(Collected material):

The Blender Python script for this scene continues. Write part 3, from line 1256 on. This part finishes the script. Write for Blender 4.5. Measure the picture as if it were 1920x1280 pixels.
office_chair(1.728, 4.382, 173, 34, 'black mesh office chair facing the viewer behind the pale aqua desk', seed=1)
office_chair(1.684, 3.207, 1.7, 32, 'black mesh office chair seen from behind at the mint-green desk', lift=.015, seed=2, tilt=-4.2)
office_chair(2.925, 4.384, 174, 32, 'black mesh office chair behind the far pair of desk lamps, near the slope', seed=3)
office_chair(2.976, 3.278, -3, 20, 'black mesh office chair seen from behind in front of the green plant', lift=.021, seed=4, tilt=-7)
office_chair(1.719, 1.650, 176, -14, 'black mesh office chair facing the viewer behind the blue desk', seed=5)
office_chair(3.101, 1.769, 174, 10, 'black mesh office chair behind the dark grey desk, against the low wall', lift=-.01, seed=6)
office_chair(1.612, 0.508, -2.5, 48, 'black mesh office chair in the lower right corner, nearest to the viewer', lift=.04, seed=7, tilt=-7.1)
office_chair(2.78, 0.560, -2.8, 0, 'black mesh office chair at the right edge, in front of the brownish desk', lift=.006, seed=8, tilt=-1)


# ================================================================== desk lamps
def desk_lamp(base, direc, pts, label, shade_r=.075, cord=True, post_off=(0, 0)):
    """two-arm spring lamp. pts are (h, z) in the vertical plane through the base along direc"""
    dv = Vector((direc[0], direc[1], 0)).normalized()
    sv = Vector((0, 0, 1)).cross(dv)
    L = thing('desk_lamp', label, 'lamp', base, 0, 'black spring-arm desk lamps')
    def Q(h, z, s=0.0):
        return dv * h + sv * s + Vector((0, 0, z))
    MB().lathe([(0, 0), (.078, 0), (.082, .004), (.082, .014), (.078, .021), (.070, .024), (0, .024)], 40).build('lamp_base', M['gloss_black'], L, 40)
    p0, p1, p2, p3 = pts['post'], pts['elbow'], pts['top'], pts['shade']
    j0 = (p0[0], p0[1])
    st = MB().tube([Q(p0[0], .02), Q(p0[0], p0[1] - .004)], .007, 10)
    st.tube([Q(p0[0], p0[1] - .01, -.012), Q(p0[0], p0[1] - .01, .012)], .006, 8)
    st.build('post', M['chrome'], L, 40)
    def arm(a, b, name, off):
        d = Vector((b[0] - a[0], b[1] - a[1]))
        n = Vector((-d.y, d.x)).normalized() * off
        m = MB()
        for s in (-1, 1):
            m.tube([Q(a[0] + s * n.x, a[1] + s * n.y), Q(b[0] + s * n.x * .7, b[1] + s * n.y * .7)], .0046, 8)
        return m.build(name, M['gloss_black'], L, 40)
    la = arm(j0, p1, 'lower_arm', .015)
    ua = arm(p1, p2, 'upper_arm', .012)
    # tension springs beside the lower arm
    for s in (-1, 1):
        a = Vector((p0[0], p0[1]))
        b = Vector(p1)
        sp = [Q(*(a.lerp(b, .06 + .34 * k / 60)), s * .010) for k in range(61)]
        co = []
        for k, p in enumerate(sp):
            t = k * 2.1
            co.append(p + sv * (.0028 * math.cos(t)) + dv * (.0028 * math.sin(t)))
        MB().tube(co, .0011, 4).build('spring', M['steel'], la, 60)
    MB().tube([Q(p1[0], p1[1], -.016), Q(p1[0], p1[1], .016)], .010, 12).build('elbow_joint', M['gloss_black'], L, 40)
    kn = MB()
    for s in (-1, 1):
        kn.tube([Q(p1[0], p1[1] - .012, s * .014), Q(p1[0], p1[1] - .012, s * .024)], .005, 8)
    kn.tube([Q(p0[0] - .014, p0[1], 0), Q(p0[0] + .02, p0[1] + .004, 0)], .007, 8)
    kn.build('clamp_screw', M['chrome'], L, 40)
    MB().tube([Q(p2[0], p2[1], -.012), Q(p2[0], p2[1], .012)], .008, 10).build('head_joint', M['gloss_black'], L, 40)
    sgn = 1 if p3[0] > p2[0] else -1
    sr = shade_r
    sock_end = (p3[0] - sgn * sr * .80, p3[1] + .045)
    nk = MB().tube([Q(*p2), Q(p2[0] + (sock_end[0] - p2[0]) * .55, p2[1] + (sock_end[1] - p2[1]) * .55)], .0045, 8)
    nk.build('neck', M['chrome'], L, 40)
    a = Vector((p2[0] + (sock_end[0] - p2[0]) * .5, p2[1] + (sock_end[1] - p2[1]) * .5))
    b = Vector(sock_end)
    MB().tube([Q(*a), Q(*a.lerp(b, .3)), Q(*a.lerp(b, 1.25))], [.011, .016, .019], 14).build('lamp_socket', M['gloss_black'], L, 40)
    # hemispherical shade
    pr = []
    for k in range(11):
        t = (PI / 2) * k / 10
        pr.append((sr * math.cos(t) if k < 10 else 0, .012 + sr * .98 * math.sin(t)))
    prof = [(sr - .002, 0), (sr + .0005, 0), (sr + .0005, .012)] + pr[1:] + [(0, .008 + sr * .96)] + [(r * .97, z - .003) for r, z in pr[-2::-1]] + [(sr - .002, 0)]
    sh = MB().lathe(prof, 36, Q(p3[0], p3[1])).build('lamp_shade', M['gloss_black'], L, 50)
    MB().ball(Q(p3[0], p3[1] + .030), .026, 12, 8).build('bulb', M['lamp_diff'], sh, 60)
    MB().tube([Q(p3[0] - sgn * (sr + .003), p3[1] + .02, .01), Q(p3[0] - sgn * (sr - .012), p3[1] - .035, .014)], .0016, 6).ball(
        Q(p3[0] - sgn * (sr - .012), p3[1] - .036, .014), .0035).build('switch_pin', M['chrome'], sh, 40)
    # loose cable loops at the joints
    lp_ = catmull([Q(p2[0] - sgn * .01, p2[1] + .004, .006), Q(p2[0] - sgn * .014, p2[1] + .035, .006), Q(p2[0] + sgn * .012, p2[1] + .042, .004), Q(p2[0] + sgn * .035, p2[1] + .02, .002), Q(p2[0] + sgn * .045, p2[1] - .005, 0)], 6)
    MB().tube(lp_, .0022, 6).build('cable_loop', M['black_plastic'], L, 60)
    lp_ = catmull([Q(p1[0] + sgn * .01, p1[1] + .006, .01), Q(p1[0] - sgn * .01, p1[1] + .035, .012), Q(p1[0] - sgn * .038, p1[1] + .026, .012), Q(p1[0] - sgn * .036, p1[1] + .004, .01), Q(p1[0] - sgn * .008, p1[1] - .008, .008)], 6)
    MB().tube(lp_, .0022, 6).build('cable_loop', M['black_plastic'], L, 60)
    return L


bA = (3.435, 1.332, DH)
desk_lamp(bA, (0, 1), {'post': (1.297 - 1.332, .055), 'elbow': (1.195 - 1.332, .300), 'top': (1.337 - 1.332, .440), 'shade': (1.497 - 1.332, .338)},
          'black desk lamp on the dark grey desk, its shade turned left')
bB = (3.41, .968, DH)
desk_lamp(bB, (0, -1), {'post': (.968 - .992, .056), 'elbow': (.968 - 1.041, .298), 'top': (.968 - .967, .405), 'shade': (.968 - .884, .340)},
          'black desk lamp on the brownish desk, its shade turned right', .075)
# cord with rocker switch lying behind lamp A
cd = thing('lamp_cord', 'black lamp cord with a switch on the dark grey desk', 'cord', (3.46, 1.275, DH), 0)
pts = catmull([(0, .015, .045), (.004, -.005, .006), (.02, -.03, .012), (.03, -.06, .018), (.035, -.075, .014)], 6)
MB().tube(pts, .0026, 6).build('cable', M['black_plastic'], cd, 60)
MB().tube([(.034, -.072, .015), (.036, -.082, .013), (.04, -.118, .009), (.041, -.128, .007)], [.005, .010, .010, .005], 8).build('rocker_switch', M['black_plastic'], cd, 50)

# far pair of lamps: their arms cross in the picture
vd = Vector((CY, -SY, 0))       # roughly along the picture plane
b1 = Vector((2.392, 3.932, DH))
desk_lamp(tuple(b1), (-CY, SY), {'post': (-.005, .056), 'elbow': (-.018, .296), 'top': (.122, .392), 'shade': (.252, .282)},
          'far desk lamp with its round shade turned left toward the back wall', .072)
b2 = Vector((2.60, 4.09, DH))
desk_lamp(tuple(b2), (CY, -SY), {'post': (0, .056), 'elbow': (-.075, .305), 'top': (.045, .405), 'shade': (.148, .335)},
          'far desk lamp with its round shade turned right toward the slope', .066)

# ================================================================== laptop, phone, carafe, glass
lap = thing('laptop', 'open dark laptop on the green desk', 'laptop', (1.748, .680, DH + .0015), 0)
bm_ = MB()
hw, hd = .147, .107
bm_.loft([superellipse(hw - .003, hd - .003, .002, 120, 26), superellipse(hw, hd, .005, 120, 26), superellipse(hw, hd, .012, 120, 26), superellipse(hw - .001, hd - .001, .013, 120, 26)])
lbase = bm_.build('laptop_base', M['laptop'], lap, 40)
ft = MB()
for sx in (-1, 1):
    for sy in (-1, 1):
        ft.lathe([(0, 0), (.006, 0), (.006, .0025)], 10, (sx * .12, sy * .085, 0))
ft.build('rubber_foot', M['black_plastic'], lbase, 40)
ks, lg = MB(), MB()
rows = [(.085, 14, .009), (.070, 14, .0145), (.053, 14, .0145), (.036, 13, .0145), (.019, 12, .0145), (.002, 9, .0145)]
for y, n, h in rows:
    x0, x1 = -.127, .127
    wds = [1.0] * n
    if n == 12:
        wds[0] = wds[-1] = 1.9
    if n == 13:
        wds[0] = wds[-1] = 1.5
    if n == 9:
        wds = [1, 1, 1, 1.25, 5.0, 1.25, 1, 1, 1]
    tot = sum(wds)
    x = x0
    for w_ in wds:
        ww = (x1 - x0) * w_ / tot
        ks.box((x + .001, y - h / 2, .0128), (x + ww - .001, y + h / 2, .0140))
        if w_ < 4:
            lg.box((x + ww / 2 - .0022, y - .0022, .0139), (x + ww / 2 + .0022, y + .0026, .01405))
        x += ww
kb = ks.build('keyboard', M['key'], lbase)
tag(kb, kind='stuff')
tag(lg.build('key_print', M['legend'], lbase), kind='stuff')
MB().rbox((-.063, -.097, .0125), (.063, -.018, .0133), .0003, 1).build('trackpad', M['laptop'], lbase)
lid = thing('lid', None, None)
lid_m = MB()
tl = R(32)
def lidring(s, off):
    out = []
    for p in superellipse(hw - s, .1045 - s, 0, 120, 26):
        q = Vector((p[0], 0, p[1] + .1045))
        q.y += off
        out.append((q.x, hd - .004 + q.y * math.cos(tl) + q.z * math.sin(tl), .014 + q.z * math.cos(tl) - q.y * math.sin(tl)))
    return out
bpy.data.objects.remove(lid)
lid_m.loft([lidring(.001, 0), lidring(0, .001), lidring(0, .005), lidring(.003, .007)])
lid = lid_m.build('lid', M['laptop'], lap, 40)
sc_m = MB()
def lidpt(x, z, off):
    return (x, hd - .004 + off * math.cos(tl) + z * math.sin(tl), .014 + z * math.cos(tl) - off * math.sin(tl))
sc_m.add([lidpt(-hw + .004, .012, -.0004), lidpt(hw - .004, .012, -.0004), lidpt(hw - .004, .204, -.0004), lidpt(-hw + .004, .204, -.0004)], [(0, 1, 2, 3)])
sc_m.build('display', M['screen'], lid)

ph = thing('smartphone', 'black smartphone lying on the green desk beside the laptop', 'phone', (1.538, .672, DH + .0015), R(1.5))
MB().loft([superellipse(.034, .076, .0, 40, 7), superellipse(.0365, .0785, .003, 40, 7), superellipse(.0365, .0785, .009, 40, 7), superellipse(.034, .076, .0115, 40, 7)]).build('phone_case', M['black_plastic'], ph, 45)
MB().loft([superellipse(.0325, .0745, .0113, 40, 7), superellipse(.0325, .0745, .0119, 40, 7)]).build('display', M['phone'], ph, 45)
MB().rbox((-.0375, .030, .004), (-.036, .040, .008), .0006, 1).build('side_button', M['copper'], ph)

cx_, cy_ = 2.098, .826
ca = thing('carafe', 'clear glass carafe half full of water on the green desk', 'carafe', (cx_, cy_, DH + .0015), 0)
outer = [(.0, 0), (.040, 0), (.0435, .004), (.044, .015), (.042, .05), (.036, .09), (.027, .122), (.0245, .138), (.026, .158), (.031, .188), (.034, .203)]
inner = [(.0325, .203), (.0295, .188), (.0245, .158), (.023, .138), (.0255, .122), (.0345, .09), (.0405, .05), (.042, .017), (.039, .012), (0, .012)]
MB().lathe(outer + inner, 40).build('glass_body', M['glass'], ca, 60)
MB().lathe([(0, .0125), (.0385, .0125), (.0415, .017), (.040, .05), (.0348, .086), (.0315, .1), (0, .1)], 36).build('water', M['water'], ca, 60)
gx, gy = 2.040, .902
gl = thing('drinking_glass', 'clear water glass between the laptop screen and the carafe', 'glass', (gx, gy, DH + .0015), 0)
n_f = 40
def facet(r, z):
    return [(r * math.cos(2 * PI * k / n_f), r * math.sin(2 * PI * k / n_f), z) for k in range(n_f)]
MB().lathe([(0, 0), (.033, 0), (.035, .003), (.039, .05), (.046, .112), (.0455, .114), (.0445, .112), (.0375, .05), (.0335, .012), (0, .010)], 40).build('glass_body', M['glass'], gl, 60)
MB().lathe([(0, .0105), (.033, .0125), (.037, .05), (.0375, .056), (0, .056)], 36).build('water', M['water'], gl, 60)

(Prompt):
Collect every line above that contains the word "from".

(Result):
The Blender Python script for this scene continues. Write part 3, from line 1256 on. This part finishes the script. Write for Blender 4.5. Measure the picture as if it were 1920x1280 pixels.
office_chair(1.684, 3.207, 1.7, 32, 'black mesh office chair seen from behind at the mint-green desk', lift=.015, seed=2, tilt=-4.2)
office_chair(2.976, 3.278, -3, 20, 'black mesh office chair seen from behind in front of the green plant', lift=.021, seed=4, tilt=-7)